The data:
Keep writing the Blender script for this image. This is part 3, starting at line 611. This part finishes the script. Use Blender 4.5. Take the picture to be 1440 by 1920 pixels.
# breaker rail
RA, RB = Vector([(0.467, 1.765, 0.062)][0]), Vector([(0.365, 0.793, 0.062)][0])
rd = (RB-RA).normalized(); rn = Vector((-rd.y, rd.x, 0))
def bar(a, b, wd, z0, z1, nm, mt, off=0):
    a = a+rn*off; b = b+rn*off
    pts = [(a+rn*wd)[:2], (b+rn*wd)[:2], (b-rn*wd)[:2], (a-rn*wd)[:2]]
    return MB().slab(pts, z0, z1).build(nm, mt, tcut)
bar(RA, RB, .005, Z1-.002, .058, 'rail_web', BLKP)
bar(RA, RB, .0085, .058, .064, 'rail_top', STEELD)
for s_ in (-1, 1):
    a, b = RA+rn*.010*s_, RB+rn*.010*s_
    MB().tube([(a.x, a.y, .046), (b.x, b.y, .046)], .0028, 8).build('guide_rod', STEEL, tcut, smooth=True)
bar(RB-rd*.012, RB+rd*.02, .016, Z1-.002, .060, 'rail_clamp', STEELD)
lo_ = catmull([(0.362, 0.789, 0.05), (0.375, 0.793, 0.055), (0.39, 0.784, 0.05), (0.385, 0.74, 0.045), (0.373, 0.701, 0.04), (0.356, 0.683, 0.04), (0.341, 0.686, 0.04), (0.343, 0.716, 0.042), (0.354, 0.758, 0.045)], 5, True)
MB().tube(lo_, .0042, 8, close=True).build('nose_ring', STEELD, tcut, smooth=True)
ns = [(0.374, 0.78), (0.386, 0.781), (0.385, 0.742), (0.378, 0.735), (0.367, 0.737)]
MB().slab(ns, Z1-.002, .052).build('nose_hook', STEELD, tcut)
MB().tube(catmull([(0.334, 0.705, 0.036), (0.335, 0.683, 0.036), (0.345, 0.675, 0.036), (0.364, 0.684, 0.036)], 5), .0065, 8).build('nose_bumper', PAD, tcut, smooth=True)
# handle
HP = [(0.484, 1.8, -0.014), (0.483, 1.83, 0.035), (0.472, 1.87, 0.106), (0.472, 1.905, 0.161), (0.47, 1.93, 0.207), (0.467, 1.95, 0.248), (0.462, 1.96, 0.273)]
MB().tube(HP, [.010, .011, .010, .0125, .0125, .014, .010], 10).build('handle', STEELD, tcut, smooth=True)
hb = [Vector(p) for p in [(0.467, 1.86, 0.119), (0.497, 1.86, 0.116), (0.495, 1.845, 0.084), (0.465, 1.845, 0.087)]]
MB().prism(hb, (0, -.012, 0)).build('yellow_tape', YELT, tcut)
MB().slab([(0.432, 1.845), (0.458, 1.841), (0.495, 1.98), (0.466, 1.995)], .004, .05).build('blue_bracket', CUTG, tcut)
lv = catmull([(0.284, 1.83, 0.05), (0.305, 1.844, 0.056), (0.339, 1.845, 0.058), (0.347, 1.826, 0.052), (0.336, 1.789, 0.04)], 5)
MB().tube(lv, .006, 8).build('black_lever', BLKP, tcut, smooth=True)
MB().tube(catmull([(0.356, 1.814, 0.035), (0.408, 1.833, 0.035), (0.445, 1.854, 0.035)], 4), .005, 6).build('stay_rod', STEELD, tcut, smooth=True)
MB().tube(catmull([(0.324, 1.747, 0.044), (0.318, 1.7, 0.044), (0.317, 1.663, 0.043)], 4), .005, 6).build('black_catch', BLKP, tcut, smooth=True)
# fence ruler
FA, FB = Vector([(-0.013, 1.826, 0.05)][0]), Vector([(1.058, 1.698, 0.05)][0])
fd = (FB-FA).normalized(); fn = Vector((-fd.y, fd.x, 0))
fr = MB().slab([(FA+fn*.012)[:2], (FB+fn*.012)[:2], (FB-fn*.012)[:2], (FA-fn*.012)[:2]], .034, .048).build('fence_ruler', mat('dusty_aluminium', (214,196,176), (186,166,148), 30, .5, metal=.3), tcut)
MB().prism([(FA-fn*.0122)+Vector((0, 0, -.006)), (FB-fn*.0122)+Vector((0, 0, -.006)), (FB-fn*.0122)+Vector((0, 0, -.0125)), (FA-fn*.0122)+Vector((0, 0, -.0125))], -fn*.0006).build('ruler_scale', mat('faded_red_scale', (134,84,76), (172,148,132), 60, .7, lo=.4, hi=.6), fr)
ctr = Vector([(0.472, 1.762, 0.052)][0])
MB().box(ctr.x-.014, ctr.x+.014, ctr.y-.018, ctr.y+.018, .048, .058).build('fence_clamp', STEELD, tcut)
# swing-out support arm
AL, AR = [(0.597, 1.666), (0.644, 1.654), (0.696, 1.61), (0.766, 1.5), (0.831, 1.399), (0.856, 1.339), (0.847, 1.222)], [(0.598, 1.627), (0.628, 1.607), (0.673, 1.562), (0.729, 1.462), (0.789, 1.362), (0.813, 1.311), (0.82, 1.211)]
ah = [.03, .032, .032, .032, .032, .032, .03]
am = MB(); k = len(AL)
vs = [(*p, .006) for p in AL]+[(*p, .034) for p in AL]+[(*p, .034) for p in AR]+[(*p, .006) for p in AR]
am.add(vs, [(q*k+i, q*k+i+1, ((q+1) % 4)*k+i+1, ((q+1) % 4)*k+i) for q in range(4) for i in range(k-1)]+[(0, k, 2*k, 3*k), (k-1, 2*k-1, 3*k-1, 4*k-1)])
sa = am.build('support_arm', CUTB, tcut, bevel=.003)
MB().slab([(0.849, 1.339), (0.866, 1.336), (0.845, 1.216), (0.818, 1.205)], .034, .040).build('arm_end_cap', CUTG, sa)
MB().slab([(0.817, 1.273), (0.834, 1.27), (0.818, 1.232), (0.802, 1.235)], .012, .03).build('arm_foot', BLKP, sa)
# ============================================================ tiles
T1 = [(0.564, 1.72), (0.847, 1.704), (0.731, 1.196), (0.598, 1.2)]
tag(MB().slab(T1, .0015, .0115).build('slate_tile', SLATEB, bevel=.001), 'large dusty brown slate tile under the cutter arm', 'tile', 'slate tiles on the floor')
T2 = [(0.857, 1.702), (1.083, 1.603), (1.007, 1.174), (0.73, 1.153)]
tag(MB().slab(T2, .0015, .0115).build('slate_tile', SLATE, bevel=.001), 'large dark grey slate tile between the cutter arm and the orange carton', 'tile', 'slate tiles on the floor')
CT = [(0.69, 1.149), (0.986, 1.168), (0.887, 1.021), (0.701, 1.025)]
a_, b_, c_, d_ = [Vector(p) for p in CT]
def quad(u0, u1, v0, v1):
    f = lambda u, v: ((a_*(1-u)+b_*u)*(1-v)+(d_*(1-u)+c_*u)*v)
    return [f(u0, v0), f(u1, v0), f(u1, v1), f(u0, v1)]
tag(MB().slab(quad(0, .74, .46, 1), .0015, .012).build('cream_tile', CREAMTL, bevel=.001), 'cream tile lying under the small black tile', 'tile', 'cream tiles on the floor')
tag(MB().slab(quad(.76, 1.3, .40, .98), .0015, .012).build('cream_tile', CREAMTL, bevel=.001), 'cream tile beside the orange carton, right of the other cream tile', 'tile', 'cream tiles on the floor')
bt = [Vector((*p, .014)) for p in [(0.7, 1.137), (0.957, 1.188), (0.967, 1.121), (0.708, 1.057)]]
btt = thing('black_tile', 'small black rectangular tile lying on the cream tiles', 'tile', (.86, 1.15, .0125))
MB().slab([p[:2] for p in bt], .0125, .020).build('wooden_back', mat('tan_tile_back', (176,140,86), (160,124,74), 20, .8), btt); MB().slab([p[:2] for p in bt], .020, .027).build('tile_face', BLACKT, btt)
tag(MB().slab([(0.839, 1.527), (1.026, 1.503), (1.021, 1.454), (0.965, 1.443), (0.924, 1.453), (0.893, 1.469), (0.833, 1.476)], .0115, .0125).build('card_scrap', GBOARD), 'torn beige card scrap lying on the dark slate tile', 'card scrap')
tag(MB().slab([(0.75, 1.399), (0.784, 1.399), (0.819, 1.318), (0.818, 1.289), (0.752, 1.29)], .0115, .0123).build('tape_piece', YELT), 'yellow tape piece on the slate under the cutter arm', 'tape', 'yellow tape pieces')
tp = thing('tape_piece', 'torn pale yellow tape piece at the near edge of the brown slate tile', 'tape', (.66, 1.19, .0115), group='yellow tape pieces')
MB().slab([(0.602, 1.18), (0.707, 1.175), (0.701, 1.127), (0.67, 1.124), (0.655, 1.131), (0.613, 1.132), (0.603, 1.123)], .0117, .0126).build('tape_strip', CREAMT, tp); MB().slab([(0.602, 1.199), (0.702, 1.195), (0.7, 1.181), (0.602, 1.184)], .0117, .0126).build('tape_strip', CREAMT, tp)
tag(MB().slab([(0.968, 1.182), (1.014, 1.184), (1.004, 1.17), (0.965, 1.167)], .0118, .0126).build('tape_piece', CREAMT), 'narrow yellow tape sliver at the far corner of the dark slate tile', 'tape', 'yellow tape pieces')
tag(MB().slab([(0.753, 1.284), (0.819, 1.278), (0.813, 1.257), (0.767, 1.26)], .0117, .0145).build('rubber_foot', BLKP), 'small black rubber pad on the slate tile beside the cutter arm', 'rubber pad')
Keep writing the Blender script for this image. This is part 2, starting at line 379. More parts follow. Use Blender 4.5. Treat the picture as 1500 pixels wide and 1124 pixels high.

What you have to do: Go through the records line by line and count those containing the string "starting". Give only the total.

Result for this task: 2